* [GIVEN EXERCISE]: Leave out the pictures and transcribe everything else exactly.

↓↓↓

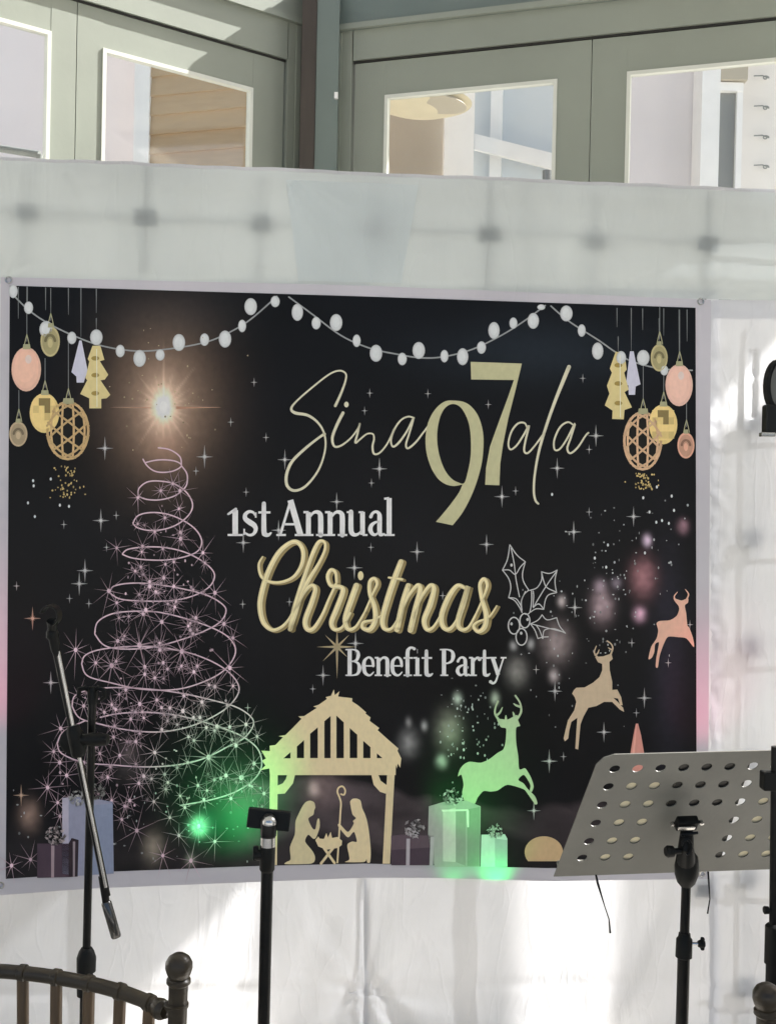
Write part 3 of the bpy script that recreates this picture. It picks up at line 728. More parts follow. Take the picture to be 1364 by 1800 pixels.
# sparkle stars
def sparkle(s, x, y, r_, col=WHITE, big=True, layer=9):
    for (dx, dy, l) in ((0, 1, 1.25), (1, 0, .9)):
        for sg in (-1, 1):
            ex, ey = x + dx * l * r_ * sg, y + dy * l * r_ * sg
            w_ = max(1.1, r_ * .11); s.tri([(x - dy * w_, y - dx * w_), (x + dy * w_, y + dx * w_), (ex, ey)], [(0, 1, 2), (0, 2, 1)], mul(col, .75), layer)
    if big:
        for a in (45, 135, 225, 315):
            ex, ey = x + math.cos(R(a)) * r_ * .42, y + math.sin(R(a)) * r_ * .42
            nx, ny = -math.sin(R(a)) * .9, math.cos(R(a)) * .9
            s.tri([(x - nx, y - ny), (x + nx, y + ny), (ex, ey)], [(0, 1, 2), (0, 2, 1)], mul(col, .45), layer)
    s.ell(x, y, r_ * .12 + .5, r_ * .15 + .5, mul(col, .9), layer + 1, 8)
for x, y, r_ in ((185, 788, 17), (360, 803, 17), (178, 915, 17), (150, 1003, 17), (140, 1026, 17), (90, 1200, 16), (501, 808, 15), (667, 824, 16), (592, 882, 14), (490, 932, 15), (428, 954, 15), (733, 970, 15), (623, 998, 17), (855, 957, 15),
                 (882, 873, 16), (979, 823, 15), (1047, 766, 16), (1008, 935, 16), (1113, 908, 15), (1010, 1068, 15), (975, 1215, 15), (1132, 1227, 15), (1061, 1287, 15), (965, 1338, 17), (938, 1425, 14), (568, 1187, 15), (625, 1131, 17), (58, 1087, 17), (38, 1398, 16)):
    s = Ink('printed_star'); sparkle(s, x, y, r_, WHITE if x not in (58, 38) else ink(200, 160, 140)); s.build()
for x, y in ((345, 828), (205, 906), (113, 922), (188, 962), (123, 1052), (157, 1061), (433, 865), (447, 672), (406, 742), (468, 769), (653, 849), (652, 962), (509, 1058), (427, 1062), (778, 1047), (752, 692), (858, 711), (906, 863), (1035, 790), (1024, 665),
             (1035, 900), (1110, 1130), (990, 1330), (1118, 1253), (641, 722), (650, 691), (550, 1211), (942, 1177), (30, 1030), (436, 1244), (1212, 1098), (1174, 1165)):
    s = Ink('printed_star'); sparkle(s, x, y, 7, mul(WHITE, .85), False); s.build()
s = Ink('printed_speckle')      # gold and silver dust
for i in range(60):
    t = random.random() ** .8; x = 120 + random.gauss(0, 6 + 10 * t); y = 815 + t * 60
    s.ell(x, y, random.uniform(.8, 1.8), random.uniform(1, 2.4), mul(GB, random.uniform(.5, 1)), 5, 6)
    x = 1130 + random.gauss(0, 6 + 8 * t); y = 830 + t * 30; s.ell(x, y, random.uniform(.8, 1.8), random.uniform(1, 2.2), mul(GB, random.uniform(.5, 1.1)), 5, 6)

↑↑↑

* [SOLVED EXERCISE]:
Write part 3 of the bpy script that recreates this picture. It picks up at line 728. More parts follow. Take the picture to be 1364 by 1800 pixels.
# sparkle stars
def sparkle(s, x, y, r_, col=WHITE, big=True, layer=9):
    for (dx, dy, l) in ((0, 1, 1.25), (1, 0, .9)):
        for sg in (-1, 1):
            ex, ey = x + dx * l * r_ * sg, y + dy * l * r_ * sg
            w_ = max(1.1, r_ * .11); s.tri([(x - dy * w_, y - dx * w_), (x + dy * w_, y + dx * w_), (ex, ey)], [(0, 1, 2), (0, 2, 1)], mul(col, .75), layer)
    if big:
        for a in (45, 135, 225, 315):
            ex, ey = x + math.cos(R(a)) * r_ * .42, y + math.sin(R(a)) * r_ * .42
            nx, ny = -math.sin(R(a)) * .9, math.cos(R(a)) * .9
            s.tri([(x - nx, y - ny), (x + nx, y + ny), (ex, ey)], [(0, 1, 2), (0, 2, 1)], mul(col, .45), layer)
    s.ell(x, y, r_ * .12 + .5, r_ * .15 + .5, mul(col, .9), layer + 1, 8)
for x, y, r_ in ((185, 788, 17), (360, 803, 17), (178, 915, 17), (150, 1003, 17), (140, 1026, 17), (90, 1200, 16), (501, 808, 15), (667, 824, 16), (592, 882, 14), (490, 932, 15), (428, 954, 15), (733, 970, 15), (623, 998, 17), (855, 957, 15),
                 (882, 873, 16), (979, 823, 15), (1047, 766, 16), (1008, 935, 16), (1113, 908, 15), (1010, 1068, 15), (975, 1215, 15), (1132, 1227, 15), (1061, 1287, 15), (965, 1338, 17), (938, 1425, 14), (568, 1187, 15), (625, 1131, 17), (58, 1087, 17), (38, 1398, 16)):
    s = Ink('printed_star'); sparkle(s, x, y, r_, WHITE if x not in (58, 38) else ink(200, 160, 140)); s.build()
for x, y in ((345, 828), (205, 906), (113, 922), (188, 962), (123, 1052), (157, 1061), (433, 865), (447, 672), (406, 742), (468, 769), (653, 849), (652, 962), (509, 1058), (427, 1062), (778, 1047), (752, 692), (858, 711), (906, 863), (1035, 790), (1024, 665),
             (1035, 900), (1110, 1130), (990, 1330), (1118, 1253), (641, 722), (650, 691), (550, 1211), (942, 1177), (30, 1030), (436, 1244), (1212, 1098), (1174, 1165)):
    s = Ink('printed_star'); sparkle(s, x, y, 7, mul(WHITE, .85), False); s.build()
s = Ink('printed_speckle')      # gold and silver dust
for i in range(60):
    t = random.random() ** .8; x = 120 + random.gauss(0, 6 + 10 * t); y = 815 + t * 60
    s.ell(x, y, random.uniform(.8, 1.8), random.uniform(1, 2.4), mul(GB, random.uniform(.5, 1)), 5, 6)
    x = 1130 + random.gauss(0, 6 + 8 * t); y = 830 + t * 30; s.ell(x, y, random.uniform(.8, 1.8), random.uniform(1, 2.2), mul(GB, random.uniform(.5, 1.1)), 5, 6)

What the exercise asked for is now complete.